* begin DATA LINES *

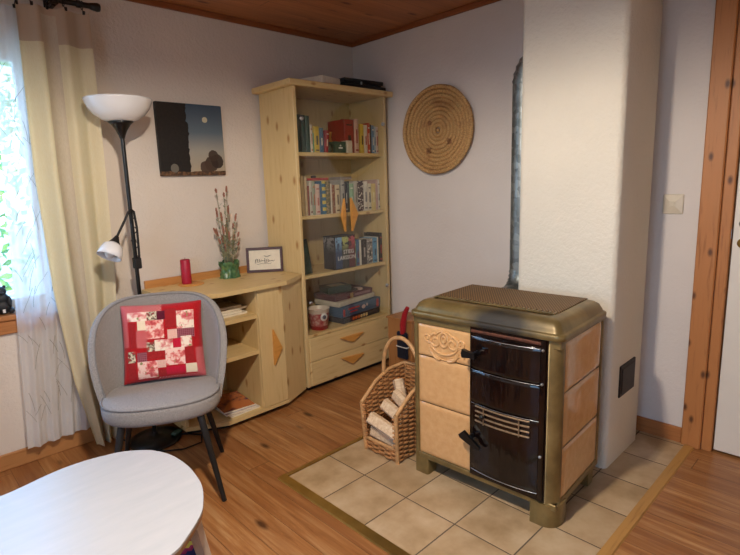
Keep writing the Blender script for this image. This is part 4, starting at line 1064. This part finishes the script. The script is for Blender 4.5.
mb=MB(); mb.rbox(-.13,.095,-.16,.09,.10,.145,.008); simple('woven_cloth',mb,cloth(),'folded zigzag cloth in navy, magenta and yellow lying in the crate','cloth',(-2.33,-1.42,.02))
simple('paper_sheet',MB().box(-.05,.05,-.04,.04,0,.003),'paper','white paper sheet beside the zigzag cloth under the table','paper',(-2.27,-1.285,.168))

# ------------------------------------------------------------------ log basket
M['wicker']=plain('wicker','b07d4c',.6,0,.35,45,.3); M['wicker_d']=plain('wicker_rim','c19462',.55,0,.25,30,.2)
lb=thing('log_basket','wicker log basket with arched handle at the left of the stove','basket',(-1.0,-1.335,.006))
# local: x -.165 front .. +.155 back ; y -.11 .. .115
bx0,bx1,by0,by1=-.165,.150,-.105,.115
def per(t_):
    L=[(bx0,by0),(bx1,by0),(bx1,by1),(bx0,by1)]; seg=[bx1-bx0,by1-by0,bx1-bx0,by1-by0]; tot=sum(seg); d=(t_%1)*tot
    for i,sg in enumerate(seg):
        if d<=sg: a=Vector(L[i]); b=Vector(L[(i+1)%4]); nrm=Vector(((b-a).y,-(b-a).x)).normalized(); return a+(b-a)*(d/sg),nrm,i
        d-=sg
    return Vector(L[0]),Vector((0,-1)),0
def topz(p):  # rim height as the sides climb to the back
    return .065 if p.x<bx0+.012 and by0+.02<p.y<by1-.02 else .255+.125*max(0,min(1,(p.x-bx0)/.20))
mb=MB(); NS=26; zz=.014; row=0
while zz<.375:
    cur=[];N_=240
    for j in range(N_+1):
        p,nr,i_=per(j/N_); 
        if topz(p)>=zz:
            w=.0065*math.sin(NS*PI*j/N_+ (PI if row%2 else 0)); fl_k=1+.10*zz/.3
            cur.append((p.x*fl_k+nr.x*w,p.y*fl_k+nr.y*w,zz))
        else:
            if len(cur)>2: mb.tube(cur,.0062,6)
            cur=[]
    if len(cur)>2: mb.tube(cur,.0062,6)
    zz+=.0118; row+=1
for j in range(NS):
    p,nr,i_=per((j+.5)/NS); h_=topz(p); fl_k=1+.10*h_/.3; mb.tube([(p.x,p.y,.004),(p.x*fl_k,p.y*fl_k,h_)],.0045,6)
P('woven_wall',mb,'wicker',lb)
P('basket_floor',MB().box(bx0,bx1,by0,by1,.003,.012),'wicker',lb)
k3=1.10
for (x_,y_,h_) in ((bx0,by0,.262),(bx0,by1,.262),(bx1,by0,.385),(bx1,by1,.385)):
    f_=1+.10*h_/.3; P('corner_post',MB().tube([(x_,y_,0),(x_*f_,y_*f_,h_)],.011,10),'wicker_d',lb)
rim=[(bx0*1.09,by0*1.09,.262),(bx0*.4,by0*1.12,.345),(bx0*-.2,by0*1.13,.382),(bx1*1.12,by0*1.13,.385),(bx1*1.13,0,.392),(bx1*1.12,by1*1.13,.385),(bx0*-.2,by1*1.13,.382),(bx0*.4,by1*1.12,.345),(bx0*1.09,by1*1.09,.262)]
m=MB(); m.tube(rim,.010,8); m.tube([(bx0*1.02,by0*1.0,.070),(bx0*1.02,by1*1.0,.070)],.009,8); P('rim',m,'wicker_d',lb)
hd=[(.0,by1*1.15+(-by1*1.15+by0*1.15)*(1-math.cos(PI*k/16))/2,.375+.215*math.sin(PI*k/16)**.8) for k in range(17)]
m=MB(); m.tube(hd,.011,10)
for k in range(16):
    pass
P('handle',m,'wicker_d',lb)
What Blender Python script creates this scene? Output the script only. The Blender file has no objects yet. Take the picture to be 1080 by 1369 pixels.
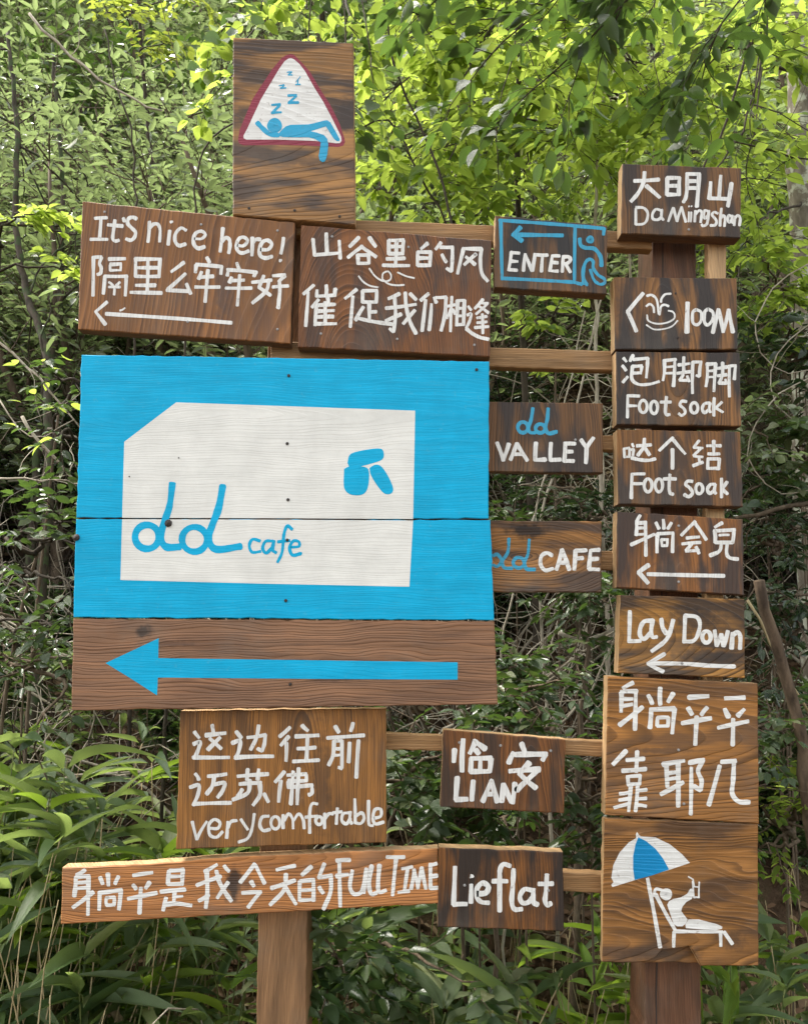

* end DATA LINES *

__TASK GOAL__
Pick out lines containing the word "script", each one as written.

__RESPONSE__
Keep writing the Blender script for this image. This is part 4, starting at line 1064. This part finishes the script. The script is for Blender 4.5.
What Blender Python script creates this scene? Output the script only. The Blender file has no objects yet. Take the picture to be 1080 by 1369 pixels.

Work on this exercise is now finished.